As Pat Buchanan has written:
It is as if the world is
turned upside down, with Russia stoutly opposing secularism and cultural
destruction, while America and Western Europe embrace them.”
So it is that the United States and Western Europe
stand at a cross roads. True, there has been something of a counter-revolution
occurring. The successful “Brexit” movement in Great Britain, the rise of
nationalist and populist movements in Italy, Russia, Hungary, and other
European countries, and the election of Donald Trump are clear indications of
that. This was a major flaw in the Progressivist strategy: Millions of citizens
were left behind as the institutional victories of the cultural Marxist
revolution continued, and they have now rebelled, if perhaps belatedly. But
even the modest success of these counter-revolutionary efforts has brought a
zealous and at times hysterical reaction from those who have used cultural
Marxism and its multiple manifestations to advance the Progressivist
Revolution.
Nearly a century ago Marxists theorists such as the
Italian Communist Antonio Gramsci understood that to defeat the “hegemon” of
the Christian West it was not sufficient to challenge it head-on militarily, or
at the ballot box. A broad strategy of infiltration and continuous subversion
was required. That revolutionary process would take decades to achieve it aims.
The fossilized and doddering Communist commissars reviewing their troops every
May Day in Red Square would not succeed, but the destruction of the traditional
supportive and basic institutions that gave life to the West, would.

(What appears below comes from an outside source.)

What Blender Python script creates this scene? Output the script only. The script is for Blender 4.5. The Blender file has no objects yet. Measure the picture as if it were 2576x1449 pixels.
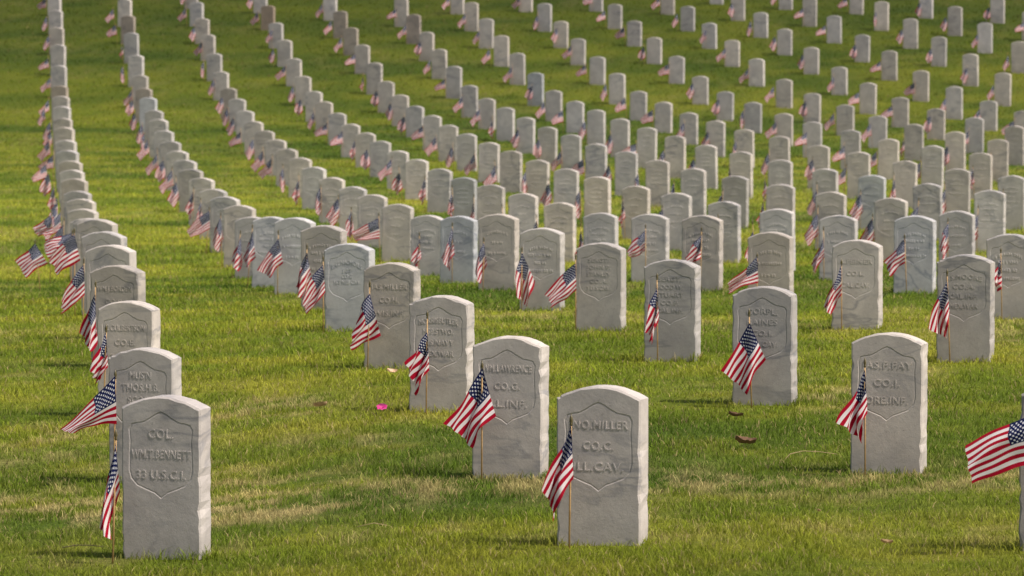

And, thus, in November 2016 millions of desperate
American citizens—most especially those left behind “deplorables”—finally had
had enough and voted for a self-made iconoclastic billionaire, a
bull-in-the-china shop, who promised to “drain the swamps.”
Marxism began a “long march” through our
institutions a century ago. Now, 242 years after the Founders declared
independence, our people must, absolutely, continue their counter-revolution
and their efforts to preserve what remains of our heritage, and, with God’s
help, begin the arduous, seemingly impossible, task of recovery.